● **Task prompt**
What follows is a listing; restate every line of it word for word.

● **Given information**

________________________________________

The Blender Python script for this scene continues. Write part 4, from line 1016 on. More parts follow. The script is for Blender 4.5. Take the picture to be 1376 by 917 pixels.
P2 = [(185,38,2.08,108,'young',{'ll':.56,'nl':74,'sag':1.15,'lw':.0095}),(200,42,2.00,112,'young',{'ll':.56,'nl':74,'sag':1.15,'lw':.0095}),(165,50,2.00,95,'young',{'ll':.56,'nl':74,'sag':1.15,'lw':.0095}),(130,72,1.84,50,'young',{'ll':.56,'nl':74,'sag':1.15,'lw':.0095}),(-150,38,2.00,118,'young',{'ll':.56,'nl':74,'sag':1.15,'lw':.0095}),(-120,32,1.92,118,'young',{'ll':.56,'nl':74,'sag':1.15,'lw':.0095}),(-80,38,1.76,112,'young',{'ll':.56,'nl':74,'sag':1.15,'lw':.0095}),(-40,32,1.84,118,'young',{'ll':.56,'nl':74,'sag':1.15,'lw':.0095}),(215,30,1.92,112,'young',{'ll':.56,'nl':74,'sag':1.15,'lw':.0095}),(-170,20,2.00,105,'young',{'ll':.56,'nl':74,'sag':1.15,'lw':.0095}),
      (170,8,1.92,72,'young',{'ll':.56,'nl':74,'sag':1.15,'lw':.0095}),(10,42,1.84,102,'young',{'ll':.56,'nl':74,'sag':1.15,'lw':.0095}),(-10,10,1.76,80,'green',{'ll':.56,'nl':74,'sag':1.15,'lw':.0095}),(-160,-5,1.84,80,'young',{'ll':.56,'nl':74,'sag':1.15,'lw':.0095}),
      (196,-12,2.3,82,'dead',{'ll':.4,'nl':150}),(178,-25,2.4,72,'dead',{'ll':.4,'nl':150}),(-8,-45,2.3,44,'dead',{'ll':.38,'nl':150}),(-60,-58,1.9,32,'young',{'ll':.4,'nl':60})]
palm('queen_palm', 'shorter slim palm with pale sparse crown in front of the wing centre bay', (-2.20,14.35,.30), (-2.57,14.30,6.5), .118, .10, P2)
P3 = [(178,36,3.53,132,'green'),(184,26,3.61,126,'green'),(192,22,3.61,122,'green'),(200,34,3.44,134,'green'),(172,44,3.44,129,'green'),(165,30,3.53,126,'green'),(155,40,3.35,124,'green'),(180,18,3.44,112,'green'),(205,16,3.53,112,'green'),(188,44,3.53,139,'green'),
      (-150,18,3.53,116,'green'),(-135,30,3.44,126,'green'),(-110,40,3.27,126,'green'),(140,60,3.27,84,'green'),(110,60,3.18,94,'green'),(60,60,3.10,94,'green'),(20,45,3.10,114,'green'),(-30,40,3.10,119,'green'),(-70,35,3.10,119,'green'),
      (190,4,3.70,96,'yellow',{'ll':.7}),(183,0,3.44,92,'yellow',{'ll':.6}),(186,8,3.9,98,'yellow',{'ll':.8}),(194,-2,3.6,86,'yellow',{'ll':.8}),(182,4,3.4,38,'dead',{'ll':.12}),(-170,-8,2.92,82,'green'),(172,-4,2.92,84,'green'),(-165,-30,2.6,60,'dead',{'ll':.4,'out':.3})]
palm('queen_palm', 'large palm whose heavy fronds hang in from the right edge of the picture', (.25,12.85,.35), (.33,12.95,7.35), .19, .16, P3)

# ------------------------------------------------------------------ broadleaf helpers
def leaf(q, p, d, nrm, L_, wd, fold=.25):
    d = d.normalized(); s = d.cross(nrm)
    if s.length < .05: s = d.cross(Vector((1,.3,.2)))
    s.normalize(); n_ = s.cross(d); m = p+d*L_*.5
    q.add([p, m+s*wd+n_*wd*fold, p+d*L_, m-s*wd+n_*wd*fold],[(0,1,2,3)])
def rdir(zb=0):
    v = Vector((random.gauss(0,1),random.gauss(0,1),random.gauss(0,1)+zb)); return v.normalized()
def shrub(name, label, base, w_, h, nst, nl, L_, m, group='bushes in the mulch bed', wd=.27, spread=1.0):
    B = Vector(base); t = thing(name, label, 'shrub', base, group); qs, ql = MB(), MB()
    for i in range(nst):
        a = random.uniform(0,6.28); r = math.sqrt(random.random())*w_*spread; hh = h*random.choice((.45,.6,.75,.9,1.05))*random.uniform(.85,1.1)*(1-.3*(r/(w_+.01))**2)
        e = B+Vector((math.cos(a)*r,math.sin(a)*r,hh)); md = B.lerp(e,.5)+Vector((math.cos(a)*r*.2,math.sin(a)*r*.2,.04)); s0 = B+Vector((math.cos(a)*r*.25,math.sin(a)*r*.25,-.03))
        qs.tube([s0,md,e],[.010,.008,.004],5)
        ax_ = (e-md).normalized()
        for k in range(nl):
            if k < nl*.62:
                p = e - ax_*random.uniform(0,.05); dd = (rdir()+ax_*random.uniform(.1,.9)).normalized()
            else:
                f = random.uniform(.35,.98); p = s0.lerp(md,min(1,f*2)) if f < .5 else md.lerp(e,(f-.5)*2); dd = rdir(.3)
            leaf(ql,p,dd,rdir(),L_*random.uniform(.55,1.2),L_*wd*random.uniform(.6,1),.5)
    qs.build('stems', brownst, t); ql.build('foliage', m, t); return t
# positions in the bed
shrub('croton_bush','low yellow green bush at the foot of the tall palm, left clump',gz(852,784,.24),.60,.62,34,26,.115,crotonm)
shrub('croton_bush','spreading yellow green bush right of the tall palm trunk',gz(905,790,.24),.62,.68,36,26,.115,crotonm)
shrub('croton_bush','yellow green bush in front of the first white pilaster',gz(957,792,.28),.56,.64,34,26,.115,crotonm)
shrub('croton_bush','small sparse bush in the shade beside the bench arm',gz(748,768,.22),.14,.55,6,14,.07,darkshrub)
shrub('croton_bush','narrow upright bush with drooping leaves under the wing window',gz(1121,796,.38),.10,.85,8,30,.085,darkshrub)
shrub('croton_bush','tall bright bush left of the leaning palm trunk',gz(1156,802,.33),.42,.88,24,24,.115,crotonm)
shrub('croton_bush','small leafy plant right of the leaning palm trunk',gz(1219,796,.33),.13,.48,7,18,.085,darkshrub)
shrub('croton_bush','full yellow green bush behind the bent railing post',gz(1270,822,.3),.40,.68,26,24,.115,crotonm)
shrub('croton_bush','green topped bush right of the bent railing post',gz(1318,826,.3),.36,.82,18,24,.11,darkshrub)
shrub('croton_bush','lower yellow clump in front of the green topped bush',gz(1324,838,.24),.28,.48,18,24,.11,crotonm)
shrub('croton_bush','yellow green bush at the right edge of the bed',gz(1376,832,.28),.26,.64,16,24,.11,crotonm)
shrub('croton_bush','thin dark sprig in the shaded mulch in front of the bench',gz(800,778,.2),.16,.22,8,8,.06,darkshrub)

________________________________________

● **Expected answer**
The Blender Python script for this scene continues. Write part 4, from line 1016 on. More parts follow. The script is for Blender 4.5. Take the picture to be 1376 by 917 pixels.
P2 = [(185,38,2.08,108,'young',{'ll':.56,'nl':74,'sag':1.15,'lw':.0095}),(200,42,2.00,112,'young',{'ll':.56,'nl':74,'sag':1.15,'lw':.0095}),(165,50,2.00,95,'young',{'ll':.56,'nl':74,'sag':1.15,'lw':.0095}),(130,72,1.84,50,'young',{'ll':.56,'nl':74,'sag':1.15,'lw':.0095}),(-150,38,2.00,118,'young',{'ll':.56,'nl':74,'sag':1.15,'lw':.0095}),(-120,32,1.92,118,'young',{'ll':.56,'nl':74,'sag':1.15,'lw':.0095}),(-80,38,1.76,112,'young',{'ll':.56,'nl':74,'sag':1.15,'lw':.0095}),(-40,32,1.84,118,'young',{'ll':.56,'nl':74,'sag':1.15,'lw':.0095}),(215,30,1.92,112,'young',{'ll':.56,'nl':74,'sag':1.15,'lw':.0095}),(-170,20,2.00,105,'young',{'ll':.56,'nl':74,'sag':1.15,'lw':.0095}),
      (170,8,1.92,72,'young',{'ll':.56,'nl':74,'sag':1.15,'lw':.0095}),(10,42,1.84,102,'young',{'ll':.56,'nl':74,'sag':1.15,'lw':.0095}),(-10,10,1.76,80,'green',{'ll':.56,'nl':74,'sag':1.15,'lw':.0095}),(-160,-5,1.84,80,'young',{'ll':.56,'nl':74,'sag':1.15,'lw':.0095}),
      (196,-12,2.3,82,'dead',{'ll':.4,'nl':150}),(178,-25,2.4,72,'dead',{'ll':.4,'nl':150}),(-8,-45,2.3,44,'dead',{'ll':.38,'nl':150}),(-60,-58,1.9,32,'young',{'ll':.4,'nl':60})]
palm('queen_palm', 'shorter slim palm with pale sparse crown in front of the wing centre bay', (-2.20,14.35,.30), (-2.57,14.30,6.5), .118, .10, P2)
P3 = [(178,36,3.53,132,'green'),(184,26,3.61,126,'green'),(192,22,3.61,122,'green'),(200,34,3.44,134,'green'),(172,44,3.44,129,'green'),(165,30,3.53,126,'green'),(155,40,3.35,124,'green'),(180,18,3.44,112,'green'),(205,16,3.53,112,'green'),(188,44,3.53,139,'green'),
      (-150,18,3.53,116,'green'),(-135,30,3.44,126,'green'),(-110,40,3.27,126,'green'),(140,60,3.27,84,'green'),(110,60,3.18,94,'green'),(60,60,3.10,94,'green'),(20,45,3.10,114,'green'),(-30,40,3.10,119,'green'),(-70,35,3.10,119,'green'),
      (190,4,3.70,96,'yellow',{'ll':.7}),(183,0,3.44,92,'yellow',{'ll':.6}),(186,8,3.9,98,'yellow',{'ll':.8}),(194,-2,3.6,86,'yellow',{'ll':.8}),(182,4,3.4,38,'dead',{'ll':.12}),(-170,-8,2.92,82,'green'),(172,-4,2.92,84,'green'),(-165,-30,2.6,60,'dead',{'ll':.4,'out':.3})]
palm('queen_palm', 'large palm whose heavy fronds hang in from the right edge of the picture', (.25,12.85,.35), (.33,12.95,7.35), .19, .16, P3)

# ------------------------------------------------------------------ broadleaf helpers
def leaf(q, p, d, nrm, L_, wd, fold=.25):
    d = d.normalized(); s = d.cross(nrm)
    if s.length < .05: s = d.cross(Vector((1,.3,.2)))
    s.normalize(); n_ = s.cross(d); m = p+d*L_*.5
    q.add([p, m+s*wd+n_*wd*fold, p+d*L_, m-s*wd+n_*wd*fold],[(0,1,2,3)])
def rdir(zb=0):
    v = Vector((random.gauss(0,1),random.gauss(0,1),random.gauss(0,1)+zb)); return v.normalized()
def shrub(name, label, base, w_, h, nst, nl, L_, m, group='bushes in the mulch bed', wd=.27, spread=1.0):
    B = Vector(base); t = thing(name, label, 'shrub', base, group); qs, ql = MB(), MB()
    for i in range(nst):
        a = random.uniform(0,6.28); r = math.sqrt(random.random())*w_*spread; hh = h*random.choice((.45,.6,.75,.9,1.05))*random.uniform(.85,1.1)*(1-.3*(r/(w_+.01))**2)
        e = B+Vector((math.cos(a)*r,math.sin(a)*r,hh)); md = B.lerp(e,.5)+Vector((math.cos(a)*r*.2,math.sin(a)*r*.2,.04)); s0 = B+Vector((math.cos(a)*r*.25,math.sin(a)*r*.25,-.03))
        qs.tube([s0,md,e],[.010,.008,.004],5)
        ax_ = (e-md).normalized()
        for k in range(nl):
            if k < nl*.62:
                p = e - ax_*random.uniform(0,.05); dd = (rdir()+ax_*random.uniform(.1,.9)).normalized()
            else:
                f = random.uniform(.35,.98); p = s0.lerp(md,min(1,f*2)) if f < .5 else md.lerp(e,(f-.5)*2); dd = rdir(.3)
            leaf(ql,p,dd,rdir(),L_*random.uniform(.55,1.2),L_*wd*random.uniform(.6,1),.5)
    qs.build('stems', brownst, t); ql.build('foliage', m, t); return t
# positions in the bed
shrub('croton_bush','low yellow green bush at the foot of the tall palm, left clump',gz(852,784,.24),.60,.62,34,26,.115,crotonm)
shrub('croton_bush','spreading yellow green bush right of the tall palm trunk',gz(905,790,.24),.62,.68,36,26,.115,crotonm)
shrub('croton_bush','yellow green bush in front of the first white pilaster',gz(957,792,.28),.56,.64,34,26,.115,crotonm)
shrub('croton_bush','small sparse bush in the shade beside the bench arm',gz(748,768,.22),.14,.55,6,14,.07,darkshrub)
shrub('croton_bush','narrow upright bush with drooping leaves under the wing window',gz(1121,796,.38),.10,.85,8,30,.085,darkshrub)
shrub('croton_bush','tall bright bush left of the leaning palm trunk',gz(1156,802,.33),.42,.88,24,24,.115,crotonm)
shrub('croton_bush','small leafy plant right of the leaning palm trunk',gz(1219,796,.33),.13,.48,7,18,.085,darkshrub)
shrub('croton_bush','full yellow green bush behind the bent railing post',gz(1270,822,.3),.40,.68,26,24,.115,crotonm)
shrub('croton_bush','green topped bush right of the bent railing post',gz(1318,826,.3),.36,.82,18,24,.11,darkshrub)
shrub('croton_bush','lower yellow clump in front of the green topped bush',gz(1324,838,.24),.28,.48,18,24,.11,crotonm)
shrub('croton_bush','yellow green bush at the right edge of the bed',gz(1376,832,.28),.26,.64,16,24,.11,crotonm)
shrub('croton_bush','thin dark sprig in the shaded mulch in front of the bench',gz(800,778,.2),.16,.22,8,8,.06,darkshrub)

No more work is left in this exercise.